Sizce DAİŞ tekrardan canlanmasının zeminini nerden buluyor?

DAİŞ’in tekrardan saldırma zeminini bulmasının iki nedeni var;

* Güney’deki boşluktan kaynaklanıyor. KDP’nin siyaseti nedeniyle çok büyük bir ekonomik kriz var. Bu yoksulluk zemini DAİŞ’in canlamasına neden oluyor. İnsanları satın alıyorlar. Asker yapıyorlar.

* Irak’ta yaşanan çelişkiler de buna zemin sunuyor. Seçimlere katılım çok düşüktü. Demokrasilere göre meşru bile değildir.

DAİŞ’in bu şekilde saldırılarının devam etmesi halinde nasıl sonuçlar ortaya çıkabilir?
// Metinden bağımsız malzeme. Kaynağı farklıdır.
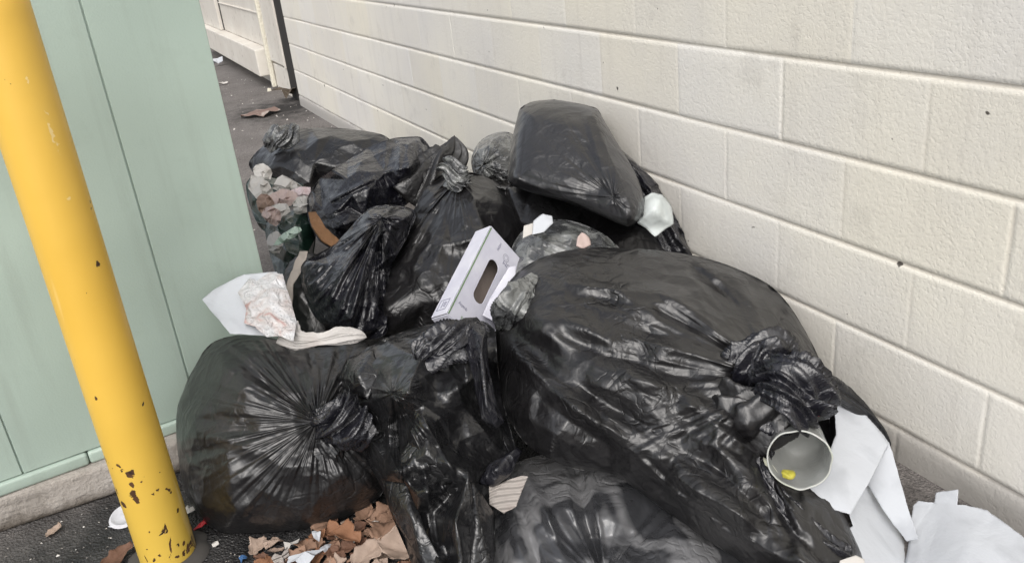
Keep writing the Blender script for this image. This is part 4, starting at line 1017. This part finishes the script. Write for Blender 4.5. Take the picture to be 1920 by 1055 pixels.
# ---------------------------------------------------------------- litter on the ground
def leaf_mesh(seed):
    rng = np.random.default_rng(seed); nu, nv = 19, 11; V = []; L_, W_ = .085, .058*rng.uniform(.8, 1.15)
    curl = rng.uniform(1, 8); bend = rng.uniform(-7, 7); tw = rng.uniform(-3, 3)
    for i in range(nu):
        t_ = i/(nu-1); wd = W_*math.sin(math.pi*min(t_*.93+.04, 1))**.75*(1+.13*math.sin(t_*11+seed*2)+.09*rng.uniform(-1, 1))
        for j in range(nv):
            s_ = j/(nv-1)*2-1; x = (t_-.5)*L_; y = s_*wd/2
            y += .004*math.sin(x*110+seed*3)*abs(s_)+.003*math.sin(x*260+seed)*abs(s_); z = curl*y*y*2.4+bend*x*x+tw*x*y-.0022*math.exp(-(s_/.12)**2)+.0015*math.sin(abs(s_)*9-x*170)+.004*abs(s_)**.5+.0022*math.sin(x*150+seed)*s_
            V.append((x, y, z))
    z0 = min(p[2] for p in V); V = [(x, y, z-z0) for x, y, z in V]
    F_ = [[i*nv+j, (i+1)*nv+j, (i+1)*nv+j+1, i*nv+j+1] for i in range(nu-1) for j in range(nv-1)]
    return V, F_
LM = []
for k in range(8):
    V, F_ = leaf_mesh(k); o = mesh('dry_leaf', V, F_, LEAFM[k % 4], None, True)
    md = o.modifiers.new('thickness', 'SOLIDIFY'); md.thickness = .0004
    LM.append(o)
rng = random.Random(5); first = [True]*8
def put_leaf(u, v, h, k, sc_=1.0, rz=None, tilt=.35, label=None, group='auto'):
    if group == 'auto': group = '%s leaves in the litter' % ('tan', 'orange brown', 'dark brown', 'pale')[k % 4]
    o = LM[k]
    if first[k]: first[k] = False
    else: o = o.copy(); C.objects.link(o)
    o.location = on_plane(u, v, 2, h); o.scale = (sc_,)*3
    o.rotation_euler = (rng.uniform(-tilt, tilt), rng.uniform(-tilt, tilt), rng.uniform(0, 6.28) if rz is None else rz)
    tag(o, label or ('%s dry curled leaf in the litter between the two front bags' % ('pale tan', 'orange brown', 'dark brown', 'pinkish pale')[k % 4]), 'leaf', group); return o
spots = []
tries = 0
while len(spots) < 66 and tries < 9000:
    tries += 1
    u, v = rng.uniform(480, 790), rng.uniform(965, 1075)
    lim = 1002 + (560-u)*.25 if u < 560 else 1000-(u-560)*.36
    if v < max(lim, 935) or rng.random() > .25+.75*min(1, (u-470)/150): continue
    if any(math.hypot(u-a, v-b) < 11 for a, b in spots): continue
    spots.append((u, v))
for i, (u, v) in enumerate(spots):
    put_leaf(u, v, .001+.006*rng.random()+.006*max(0, min(1, (u-560)/120)), rng.choice([0, 0, 1, 3, 2, 2, 4, 5, 7, 6, 6]), rng.uniform(.28, .78), tilt=.3)
put_leaf(645, 1012, .028, 1, 1.0, 2.2, .2); put_leaf(722, 1000, .035, 0, 1.25, 1.1, .5); put_leaf(690, 1040, .03, 3, 1.1, .4, .25); put_leaf(745, 1030, .03, 7, 1.1, 2.6)
put_leaf(102, 996, .004, 3, .55, .7, .2, 'small pale leaf alone on the dark asphalt in front of the concrete pad', None); 
l2 = put_leaf(222, 1046, .004, 2, .95, .5, .1, 'reddish brown leaf on the asphalt just left of the bollard foot', None)
for o in C.objects:
    if o.name.startswith('dry_leaf') and not o.get('group') and 'group' in o.keys(): del o['group']

# flat plastic lid left of the bollard
def lid():
    m = paper('translucent_lid', (.55, .55, .58), .35, stain=(.42, .42, .45)); nt_ = 48; V = [(0, 0, .004)]
    for z, r in ((.004, .006), (.0025, .010), (.0025, .030), (.006, .033), (.006, .036), (.001, .040), (0, .041)):
        V += [(r*math.cos(k/nt_*6.2832), r*math.sin(k/nt_*6.2832), z) for k in range(nt_)]
    Fc = [[0, 1+k, 1+(k+1) % nt_] for k in range(nt_)]+[[1+i*nt_+k, 1+(i+1)*nt_+k, 1+(i+1)*nt_+(k+1) % nt_, 1+i*nt_+(k+1) % nt_] for i in range(6) for k in range(nt_)]
    o = mesh('cup_lid', V, Fc, m, None, True); o.location = on_plane(236, 966, 2, .01); o.rotation_euler = (R_(8), R_(-6), 0)
    tag(o, 'round translucent cup lid half hidden behind the bollard foot', 'cup lid')
lid()
def gscrap(u, v, r, mat, lab, cat, seed, hgt=.012, n_=8, name=None):
    rg = np.random.default_rng(seed); c = on_plane(u, v, 2, hgt*.6); bm = bmesh.new()
    cen = bm.verts.new((0, 0, hgt*.6)); vs = []
    for k in range(n_):
        a = k/n_*6.2832; q = r*rg.uniform(.5, 1.15); vs.append(bm.verts.new((q*math.cos(a), q*math.sin(a)*.75, hgt*rg.uniform(-.5, .9))))
    for k in range(n_): bm.faces.new((cen, vs[k], vs[(k+1) % n_]))
    bmesh.ops.subdivide_edges(bm, edges=bm.edges, cuts=2, use_grid_fill=True)
    for v_ in bm.verts: v_.co.z += float(noise(np.array([v_.co[:]]), 60, seed, 2)[0])*.004
    o = bmobj(name or cat.replace(' ', '_'), bm, mat); o.location = c; md = o.modifiers.new('thickness', 'SOLIDIFY'); md.thickness = .0012
    return tag(o, lab, cat)
RED = bpy.data.materials['red_wrapper']
REDP = paper('red_plastic', (.45, .02, .03), .3, stain=(.3, .02, .03))
gscrap(378, 984, .026, REDP, 'bright red plastic scrap between the bollard and the round pleated bag', 'plastic scrap', 3, .02)
gscrap(575, 1046, .040, WHITE, 'torn white paper among the leaves at the bottom edge', 'torn paper', 4, .03, 10)
gscrap(545, 1024, .022, TISSUE, 'small grey tissue at the left edge of the brown leaf litter', 'tissue', 5, .02)
gscrap(258, 1022, .018, WHITE, 'small torn white paper against the left side of the bollard foot', 'torn paper', 6, .01)
gscrap(355, 958, .020, TISSUE, 'crumpled pale tissue squeezed between bollard and round bag, above the red scrap', 'tissue', 7, .015)
gscrap(403, 1020, .012, TISSUE, 'tiny white paper crumb on the dark ground right of the bollard foot', 'paper crumb', 8, .008)
gscrap(455, 1048, .010, paper('blue_foil', (.04, .10, .22), .3), 'tiny blue foil scrap at the bottom edge right of the bollard', 'foil scrap', 9, .008)
gscrap(510, 1018, .024, LEAFM[3], 'torn pinkish brown cardboard at the left end of the leaf litter', 'cardboard scrap', 10, .014)
gscrap(212, 985, .010, WHITE, 'tiny white crumb on the asphalt below the round lid', 'paper crumb', 11, .006)
for u, v, r, mt, lab, cat, sd_ in (
    (612, 1030, .020, WHITE, 'white torn paper corner lying on the leaves, left of the largest tan leaf', 'torn paper', 31),
    (668, 1018, .016, TISSUE, 'small grey wet tissue between tan leaves under the slack bag', 'tissue', 32),
    (705, 985, .018, CARD, 'grey brown card fragment at the top of the leaf litter beside the slack bag', 'card fragment', 33),
    (596, 1008, .012, WHITE, 'tiny white paper crumb at the top edge of the leaf litter', 'paper crumb', 34),
    (530, 1048, .022, CARD, 'flat brown card fragment at the bottom edge, left end of the litter', 'card fragment', 35)):
    gscrap(u, v, r, mt, lab, cat, sd_, .022)
# far litter by the shed
gscrap(408, 117, .10, WHITE, 'white crumpled paper under the far left end of the shed beam', 'crumpled paper', 12, .07)
gscrap(418, 157, .05, TISSUE, 'small pale scrap on the far asphalt close to the cabinet edge', 'paper scrap', 13, .02)
gscrap(487, 213, .16, paper('rag', (.20, .14, .12), stain=(.45, .40, .36)), 'flattened brown rag on the asphalt before the shed', 'rag', 14, .03, 12)
gscrap(545, 178, .16, paper('dark_debris', (.10, .08, .06), stain=(.3, .27, .22)), 'dark leafy debris piled at the foot of the gap beside the shed', 'debris pile', 15, .08, 12)
# scatter of grit and crumbs too many to count
def grit():
    rg = np.random.default_rng(8); V = []; Fc = []
    for k in range(1500):
        if k < 1000: x, y = rg.uniform(-2.1, -.9), rg.uniform(1.3, 2.12)
        else: x, y = rg.uniform(-1.2, .0), rg.uniform(4.0, 9.5)
        r = rg.uniform(.0012, .0035)*(1 if k < 1000 else 2.5)*(2 if rg.random() < .05 else 1); b0 = len(V)
        for q in ((-1, -.6, 0), (1, -.8, 0), (.6, 1, 0), (-.8, .7, 0), (0, 0, .9)):
            V.append((x+q[0]*r*rg.uniform(.6, 1.2), y+q[1]*r*rg.uniform(.6, 1.2), .001+q[2]*r*.8))
        Fc += [[b0, b0+1, b0+4], [b0+1, b0+2, b0+4], [b0+2, b0+3, b0+4], [b0+3, b0, b0+4]]
    m, t, b = newmat('grit'); n = tex(t, 'ShaderNodeTexNoise', coords(t), 50, Detail=1.0)
    c = ramp(t, n.outputs['Fac'], [(.45, (.08, .07, .06)), (.58, (.3, .27, .24)), (.66, (.6, .58, .55))]); t.links.new(c, b.inputs['Base Color'])
    o = mesh('grit', V, Fc, m); o['kind'] = 'stuff'
grit()
bag('low dark green bag at the far left, mostly covered by torn tissues and wrappers',
    [(462,345),(485,328),(530,335),(578,350),(596,385),(585,430),(530,445),(492,430),(470,390)],
    (530,370), 3.42, .12, .30, PLgr, R=34, grad=(0,-1.6), seed=121, et=.08, es=.06, facet=(20,.9,.04), crump=((24,.014,.6,1.8),), NT=128, NS=64)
Birçok şehri ele geçirirler. KDP ve Irak’ın yarattığı zemine, Türk devletinin verdiği destek de eklenince DAİŞ’in etki alanı genişler. Uluslararası Koalisyon’un bunu iyi anlaması gerekir. DAİŞ’in başı Erdoğan’dır ve hüküm sürdüğü sürece DAİŞ bitmeyecektir. Erdoğan ruhani babasıdır. Erdoğan, DAİŞ ve Müslüman Kardeşler, aynı fikir ve zihniyete sahipler. Bunlar birbirlerine siyasi değil, fikir olarak bağlılar.